(Teleborsa) - Mercoledì scorso, nello stesso momento in cui i missili da crociera russi stavano sorvolando l'Iran diretti verso gli obiettivi siriani, il leader supremo iraniano, l'ayatollah Ali Khamenei, ha tenuto un discorso in cui ha ribadito la necessità di tagliare qualsiasi colloquio con gli Stati Uniti.
"Il dialogo con gli Stati Uniti non porterà nessun beneficio al nostro paese”, ha detto Khamenei in pubblico, al cospetto dei Guardiani della Rivoluzione. “Al contrario, potrebbe essere estremamente dannoso”.
L’intervento di Khamenei, la massima autorità iraniana, non può essere considerato una coincidenza, perché era rivolto alle Guardie della Rivoluzione, la stessa organizzazione che ritiene di poter giocare un ruolo chiave nel sostenere l'intervento della Russia in terra siriana.
Per i giovani iraniani, che hanno sempre sostenuto l'accordo sul nucleare concluso la scorsa primavera e caldeggiato maggiori aperture verso l’occidente, le puntualizzazioni dell’Ayatollah sono state un duro colpo, ma nel contesto delle ultime mosse intraprese da Putin, non sono state del tutto inattese.
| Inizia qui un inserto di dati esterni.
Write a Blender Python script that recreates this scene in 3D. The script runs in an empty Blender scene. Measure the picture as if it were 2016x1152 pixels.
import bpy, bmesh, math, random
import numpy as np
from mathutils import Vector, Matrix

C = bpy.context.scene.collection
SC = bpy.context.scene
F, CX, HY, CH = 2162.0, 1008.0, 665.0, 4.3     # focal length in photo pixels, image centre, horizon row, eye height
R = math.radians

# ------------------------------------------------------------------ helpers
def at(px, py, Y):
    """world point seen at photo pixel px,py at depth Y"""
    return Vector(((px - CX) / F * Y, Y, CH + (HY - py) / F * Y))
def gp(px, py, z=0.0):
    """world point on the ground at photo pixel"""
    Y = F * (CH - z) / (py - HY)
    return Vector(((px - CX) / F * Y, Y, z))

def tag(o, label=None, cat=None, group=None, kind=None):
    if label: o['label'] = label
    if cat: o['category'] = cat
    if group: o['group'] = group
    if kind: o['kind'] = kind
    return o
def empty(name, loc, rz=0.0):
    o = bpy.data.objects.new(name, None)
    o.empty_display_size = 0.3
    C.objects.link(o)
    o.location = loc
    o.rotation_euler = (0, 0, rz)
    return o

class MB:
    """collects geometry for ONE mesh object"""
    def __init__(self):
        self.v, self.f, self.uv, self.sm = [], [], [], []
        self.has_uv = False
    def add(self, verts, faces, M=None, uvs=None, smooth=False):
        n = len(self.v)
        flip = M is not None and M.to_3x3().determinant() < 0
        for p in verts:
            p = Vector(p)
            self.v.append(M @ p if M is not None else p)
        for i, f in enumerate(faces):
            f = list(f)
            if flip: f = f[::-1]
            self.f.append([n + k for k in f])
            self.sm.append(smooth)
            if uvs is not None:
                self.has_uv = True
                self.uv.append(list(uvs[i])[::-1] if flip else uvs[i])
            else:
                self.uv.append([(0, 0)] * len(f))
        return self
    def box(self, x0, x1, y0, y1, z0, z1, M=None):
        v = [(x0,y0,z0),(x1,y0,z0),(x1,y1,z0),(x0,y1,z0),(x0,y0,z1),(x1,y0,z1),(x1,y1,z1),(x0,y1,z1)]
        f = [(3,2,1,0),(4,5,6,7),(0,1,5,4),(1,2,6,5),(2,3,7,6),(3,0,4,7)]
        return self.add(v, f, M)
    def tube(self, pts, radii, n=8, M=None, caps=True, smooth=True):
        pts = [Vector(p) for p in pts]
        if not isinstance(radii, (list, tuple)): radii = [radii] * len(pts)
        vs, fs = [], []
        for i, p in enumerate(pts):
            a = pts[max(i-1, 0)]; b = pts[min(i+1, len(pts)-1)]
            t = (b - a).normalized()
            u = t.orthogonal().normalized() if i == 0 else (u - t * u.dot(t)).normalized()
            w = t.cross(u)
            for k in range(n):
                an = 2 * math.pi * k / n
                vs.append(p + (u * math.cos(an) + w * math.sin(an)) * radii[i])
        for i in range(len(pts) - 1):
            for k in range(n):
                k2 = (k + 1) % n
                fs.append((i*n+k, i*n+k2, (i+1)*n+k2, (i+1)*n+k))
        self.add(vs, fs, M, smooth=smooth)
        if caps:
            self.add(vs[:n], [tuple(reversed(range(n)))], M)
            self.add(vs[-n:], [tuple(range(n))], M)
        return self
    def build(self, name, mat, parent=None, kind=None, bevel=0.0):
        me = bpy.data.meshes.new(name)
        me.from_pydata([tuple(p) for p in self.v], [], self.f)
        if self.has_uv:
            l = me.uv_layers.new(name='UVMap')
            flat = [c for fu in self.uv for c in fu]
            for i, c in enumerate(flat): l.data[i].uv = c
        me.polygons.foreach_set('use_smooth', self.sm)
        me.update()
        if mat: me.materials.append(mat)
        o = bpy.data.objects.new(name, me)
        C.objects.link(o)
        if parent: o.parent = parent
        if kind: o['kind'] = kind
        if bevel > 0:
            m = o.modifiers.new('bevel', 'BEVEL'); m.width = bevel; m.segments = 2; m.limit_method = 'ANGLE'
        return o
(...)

Il coinvolgimento della Russia in Siria, fornisce quindi una spinta importante anche all’interventismo iraniano che rafforzerebbe di fatto il peso dell'Iran come potenza chiave nel Medio Oriente, anche perché è ormai certo il supporto militare iraniano nel sostegno alla lotta contro l’Isis.
La riconquista della città di Tikrit, in Iraq, tolta dopo aspri combattimenti allo Stato Islamico, si pone come riuscito esempio di un'azione militare congiunta tra la potente Guardia Rivoluzionaria iraniana, le milizie sciite e soprattutto l'esercito iracheno.